Monday, January 14, 2019

Holy Love

Movies: If Beale Street Could Talk

I recently read a review of Barry Jenkins' transcendent film If Beale Street Could Talk that said the film "carves a holy place in a hard, hard world". Indeed, just like Jenkins' deeply humane portrait of a gay, black man in 2016's Moonlight, If Beale Street Could Talk seems too good for this terrible world.

Set in 1970s Harlem, Beale Street follows 19 year old Tish (newcomer KiKi Layne) and 22 year old Fonny (Stephen James, who wowed in Sam Esmail's Homecoming earlier this year). Tish and Fonny are childhood friends who grew into lovers. "There was no cause for shame between us" Tish narrates. The two are planning to find an apartment and get married when Fonny is accused of rape, despite having a solid alibi. He is jailed and the trial date keeps getting pushed back when the woman who accused him leaves the country. Meanwhile, Tish finds out she's pregnant.
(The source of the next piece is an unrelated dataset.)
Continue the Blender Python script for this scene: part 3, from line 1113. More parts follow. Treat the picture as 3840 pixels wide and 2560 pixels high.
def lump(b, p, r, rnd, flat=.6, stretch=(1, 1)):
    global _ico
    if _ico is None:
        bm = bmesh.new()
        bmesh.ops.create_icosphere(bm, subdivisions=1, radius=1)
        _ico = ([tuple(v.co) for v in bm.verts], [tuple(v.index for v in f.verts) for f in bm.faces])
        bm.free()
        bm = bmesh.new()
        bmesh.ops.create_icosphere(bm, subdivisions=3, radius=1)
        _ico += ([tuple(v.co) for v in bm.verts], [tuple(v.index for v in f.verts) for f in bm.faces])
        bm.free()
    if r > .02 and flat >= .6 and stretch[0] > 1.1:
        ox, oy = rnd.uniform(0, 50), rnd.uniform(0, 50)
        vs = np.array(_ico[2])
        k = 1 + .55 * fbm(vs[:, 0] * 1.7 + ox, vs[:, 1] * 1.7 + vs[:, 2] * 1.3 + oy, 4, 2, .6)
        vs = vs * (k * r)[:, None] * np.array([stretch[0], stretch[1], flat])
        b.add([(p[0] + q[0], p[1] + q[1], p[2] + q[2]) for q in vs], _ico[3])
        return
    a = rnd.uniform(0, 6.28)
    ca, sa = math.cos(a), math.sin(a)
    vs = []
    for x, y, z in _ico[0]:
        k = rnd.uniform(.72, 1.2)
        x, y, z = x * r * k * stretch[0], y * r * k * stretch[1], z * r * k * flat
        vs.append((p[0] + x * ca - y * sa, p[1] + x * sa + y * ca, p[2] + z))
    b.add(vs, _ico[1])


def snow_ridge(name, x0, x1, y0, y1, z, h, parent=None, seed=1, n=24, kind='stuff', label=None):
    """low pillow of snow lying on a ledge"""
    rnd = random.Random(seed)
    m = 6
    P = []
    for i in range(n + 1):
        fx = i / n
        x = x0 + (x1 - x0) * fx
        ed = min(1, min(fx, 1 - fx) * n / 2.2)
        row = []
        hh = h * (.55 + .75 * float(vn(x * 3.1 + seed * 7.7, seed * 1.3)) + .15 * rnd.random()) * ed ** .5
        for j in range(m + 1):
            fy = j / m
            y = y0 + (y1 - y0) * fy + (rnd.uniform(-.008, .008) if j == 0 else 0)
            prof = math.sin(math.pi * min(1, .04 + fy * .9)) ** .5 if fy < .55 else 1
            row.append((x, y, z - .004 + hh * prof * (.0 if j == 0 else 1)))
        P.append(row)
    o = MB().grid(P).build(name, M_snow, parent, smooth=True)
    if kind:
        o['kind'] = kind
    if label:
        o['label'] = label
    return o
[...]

The plot weaves back and forth between the present (Fonny in prison) and the not too distant past (the lovers struggling to find a place to live in a city that won't rent to two black people). Much like Moonlight, Jenkins is able to infuse suffering and injustice with beauty--not because there is something inherently beautiful about suffering, but rather because love and family and beauty keep happening despite suffering. It's really remarkable what Jenkins has created in his portrayals of black life in the United States. Even I can't fully quantify it in words.


Beale Street is heartbreaking, though not devastating. It shows that life goes on despite hardships. People fight, adapt, and step up to help each other--in particular, the black community of families around Tish and Fonny do what they can to give help, or at least hope, to the two young people who are forcibly separated for no reason other than the authority of a racist cop (Ed Skrein) who claims he saw Fonny at the scene of the rape. The audience knows that Fonny is innocent and that the cop went out of his way to fuck Fonny over, but it doesn't stop the injustice from happening.
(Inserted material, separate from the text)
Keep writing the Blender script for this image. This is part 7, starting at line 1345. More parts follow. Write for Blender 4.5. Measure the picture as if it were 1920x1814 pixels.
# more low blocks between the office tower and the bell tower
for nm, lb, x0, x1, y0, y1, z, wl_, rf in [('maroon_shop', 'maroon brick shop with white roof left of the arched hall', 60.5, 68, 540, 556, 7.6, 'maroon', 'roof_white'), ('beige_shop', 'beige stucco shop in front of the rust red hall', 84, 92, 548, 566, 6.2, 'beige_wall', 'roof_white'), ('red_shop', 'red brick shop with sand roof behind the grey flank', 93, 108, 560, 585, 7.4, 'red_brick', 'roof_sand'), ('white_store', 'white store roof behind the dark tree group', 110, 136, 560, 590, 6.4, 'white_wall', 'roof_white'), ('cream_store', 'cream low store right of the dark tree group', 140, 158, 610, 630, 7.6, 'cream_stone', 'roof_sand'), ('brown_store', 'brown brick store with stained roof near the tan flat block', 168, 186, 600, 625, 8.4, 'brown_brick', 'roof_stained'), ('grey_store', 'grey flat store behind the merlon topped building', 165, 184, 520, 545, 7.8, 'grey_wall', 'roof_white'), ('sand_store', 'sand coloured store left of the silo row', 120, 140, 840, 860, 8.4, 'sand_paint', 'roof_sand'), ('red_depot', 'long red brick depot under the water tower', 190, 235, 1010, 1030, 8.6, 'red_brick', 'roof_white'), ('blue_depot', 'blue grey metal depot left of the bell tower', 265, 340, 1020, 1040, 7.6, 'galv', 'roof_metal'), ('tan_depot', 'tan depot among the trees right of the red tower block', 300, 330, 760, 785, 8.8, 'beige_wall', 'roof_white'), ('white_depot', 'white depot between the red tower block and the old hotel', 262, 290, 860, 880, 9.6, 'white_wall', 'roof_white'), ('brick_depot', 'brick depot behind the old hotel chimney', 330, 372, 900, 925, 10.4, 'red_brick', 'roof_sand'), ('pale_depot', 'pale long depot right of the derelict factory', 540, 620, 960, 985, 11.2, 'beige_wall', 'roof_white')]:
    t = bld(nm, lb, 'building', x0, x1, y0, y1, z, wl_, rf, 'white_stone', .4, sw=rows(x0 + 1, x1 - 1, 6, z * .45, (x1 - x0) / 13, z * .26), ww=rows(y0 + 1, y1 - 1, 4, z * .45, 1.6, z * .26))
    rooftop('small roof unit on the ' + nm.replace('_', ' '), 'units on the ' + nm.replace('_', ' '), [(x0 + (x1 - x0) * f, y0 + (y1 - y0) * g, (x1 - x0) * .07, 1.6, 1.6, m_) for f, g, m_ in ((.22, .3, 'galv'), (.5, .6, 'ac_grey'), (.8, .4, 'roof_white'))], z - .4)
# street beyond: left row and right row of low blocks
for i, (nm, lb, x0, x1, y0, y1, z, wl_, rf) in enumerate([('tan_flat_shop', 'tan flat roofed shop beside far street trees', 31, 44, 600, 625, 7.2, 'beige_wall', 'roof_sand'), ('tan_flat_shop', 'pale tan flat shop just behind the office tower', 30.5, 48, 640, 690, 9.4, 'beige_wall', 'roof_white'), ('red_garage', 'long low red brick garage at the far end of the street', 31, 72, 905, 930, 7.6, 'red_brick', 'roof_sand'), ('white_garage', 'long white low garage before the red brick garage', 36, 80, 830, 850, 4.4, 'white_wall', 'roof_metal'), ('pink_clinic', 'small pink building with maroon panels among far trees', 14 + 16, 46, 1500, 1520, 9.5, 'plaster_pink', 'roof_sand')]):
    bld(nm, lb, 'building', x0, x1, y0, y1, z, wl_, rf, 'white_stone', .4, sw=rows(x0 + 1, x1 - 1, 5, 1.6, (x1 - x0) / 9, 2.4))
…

A group of white women sitting in front of me visibly bristled during a scene where Danny (Bryan Tyree Henry, in a brief but powerful role), a friend of Fonny's who was recently released from prison after serving two years on a false car theft charge, says that after being in prison he understands why Malcolm X called the white man "the devil". This scene, more than any other, is deeply upsetting due to Henry's acting--his haunted, sad eyes as he insinuates the violence he faced in prison without giving details. But the audience knows, or at least the smart ones do. Pair this film with Ava DuVernay's 13th and you'll be ready to step up for prison reform.

That's all there is to say about Beale Street. The acting is out of the world, particularly Byran Tyree Henry, but also Regina King as Tish's mother, Sharon, who goes on a heartbreaking journey of her own. The cinematography is sublime and dreamy. The soundtrack is gorgeous. The plot is simple, yet profound. Just go see it.